## Data excerpts
··········
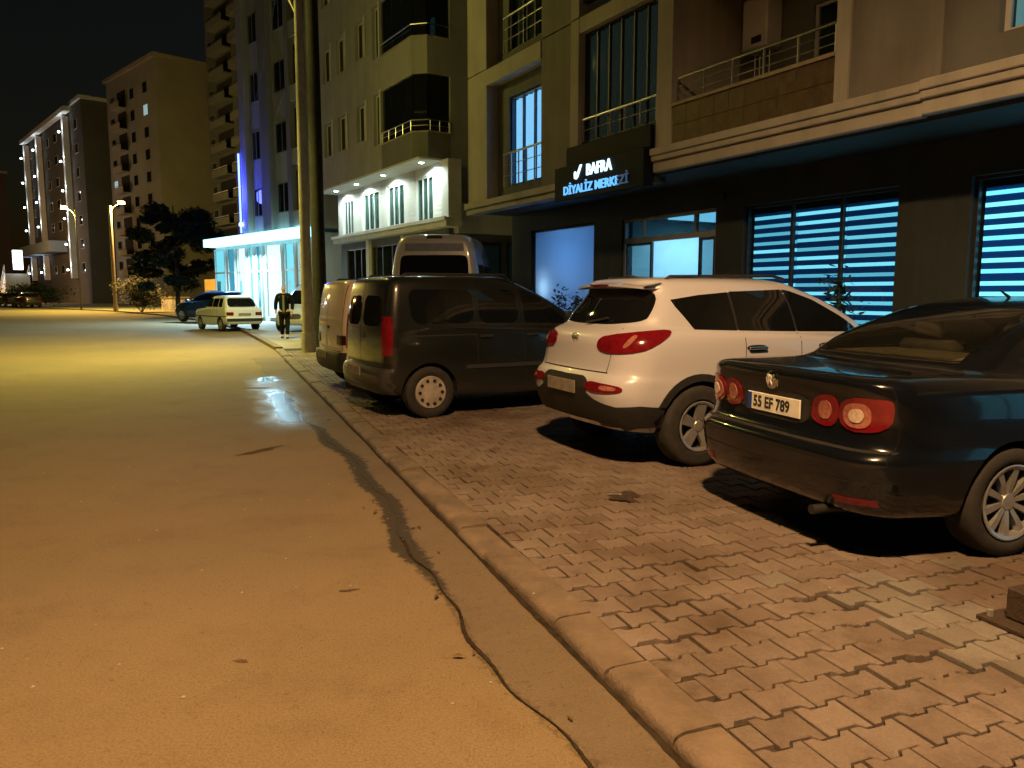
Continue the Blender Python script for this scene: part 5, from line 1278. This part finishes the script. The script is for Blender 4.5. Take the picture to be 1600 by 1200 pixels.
··········
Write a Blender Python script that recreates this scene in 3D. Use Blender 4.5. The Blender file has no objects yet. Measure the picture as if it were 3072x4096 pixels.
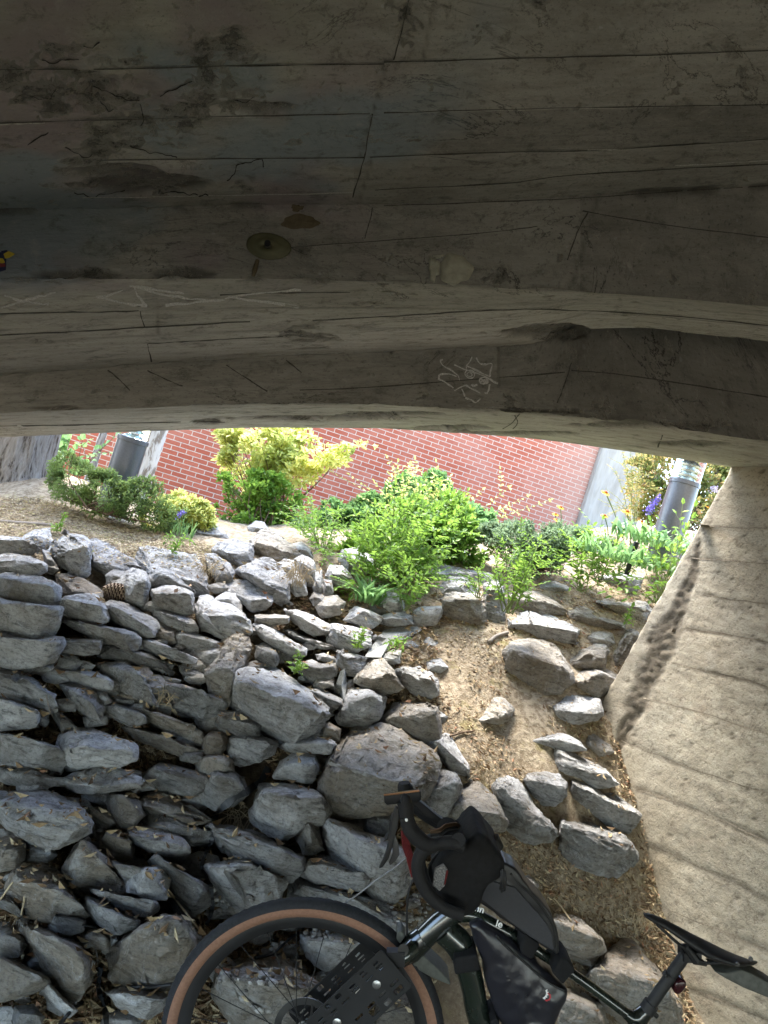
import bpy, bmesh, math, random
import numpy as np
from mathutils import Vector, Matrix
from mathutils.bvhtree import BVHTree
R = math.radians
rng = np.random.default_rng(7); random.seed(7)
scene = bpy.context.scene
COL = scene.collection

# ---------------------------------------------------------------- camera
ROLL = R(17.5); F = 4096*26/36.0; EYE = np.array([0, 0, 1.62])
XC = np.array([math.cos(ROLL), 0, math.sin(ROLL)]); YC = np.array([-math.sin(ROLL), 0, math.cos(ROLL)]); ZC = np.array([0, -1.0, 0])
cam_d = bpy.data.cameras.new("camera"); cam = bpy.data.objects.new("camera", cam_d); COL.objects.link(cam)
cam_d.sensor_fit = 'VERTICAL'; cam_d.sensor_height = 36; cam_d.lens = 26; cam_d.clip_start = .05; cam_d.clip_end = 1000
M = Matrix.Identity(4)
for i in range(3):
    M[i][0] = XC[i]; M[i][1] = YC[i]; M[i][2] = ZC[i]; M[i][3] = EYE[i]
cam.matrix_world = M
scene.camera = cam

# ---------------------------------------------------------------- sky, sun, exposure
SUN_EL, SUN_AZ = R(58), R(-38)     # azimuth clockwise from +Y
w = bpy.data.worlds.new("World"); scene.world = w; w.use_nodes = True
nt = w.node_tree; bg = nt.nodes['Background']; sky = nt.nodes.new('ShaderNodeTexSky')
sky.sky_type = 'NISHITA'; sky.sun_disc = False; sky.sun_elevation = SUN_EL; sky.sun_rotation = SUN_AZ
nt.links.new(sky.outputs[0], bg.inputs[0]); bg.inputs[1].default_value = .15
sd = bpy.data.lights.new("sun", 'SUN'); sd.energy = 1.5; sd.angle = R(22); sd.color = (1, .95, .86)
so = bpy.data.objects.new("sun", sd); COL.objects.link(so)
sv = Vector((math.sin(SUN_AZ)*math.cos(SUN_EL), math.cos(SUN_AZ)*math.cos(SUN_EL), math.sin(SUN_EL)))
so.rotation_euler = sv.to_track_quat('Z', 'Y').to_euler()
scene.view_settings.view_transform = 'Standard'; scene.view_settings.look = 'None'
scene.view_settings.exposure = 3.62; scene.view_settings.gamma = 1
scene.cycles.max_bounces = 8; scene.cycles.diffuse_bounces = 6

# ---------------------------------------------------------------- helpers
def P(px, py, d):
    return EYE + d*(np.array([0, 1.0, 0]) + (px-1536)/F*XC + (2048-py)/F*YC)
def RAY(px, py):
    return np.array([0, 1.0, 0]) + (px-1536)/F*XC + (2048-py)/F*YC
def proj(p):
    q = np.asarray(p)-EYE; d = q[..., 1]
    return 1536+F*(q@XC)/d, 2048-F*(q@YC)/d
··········
## Exercise task
Gather each line that holds "this".

## Solved exercise
Continue the Blender Python script for this scene: part 5, from line 1278. This part finishes the script. The script is for Blender 4.5. Take the picture to be 1600 by 1200 pixels.
Write a Blender Python script that recreates this scene in 3D. Use Blender 4.5. The Blender file has no objects yet. Measure the picture as if it were 3072x4096 pixels.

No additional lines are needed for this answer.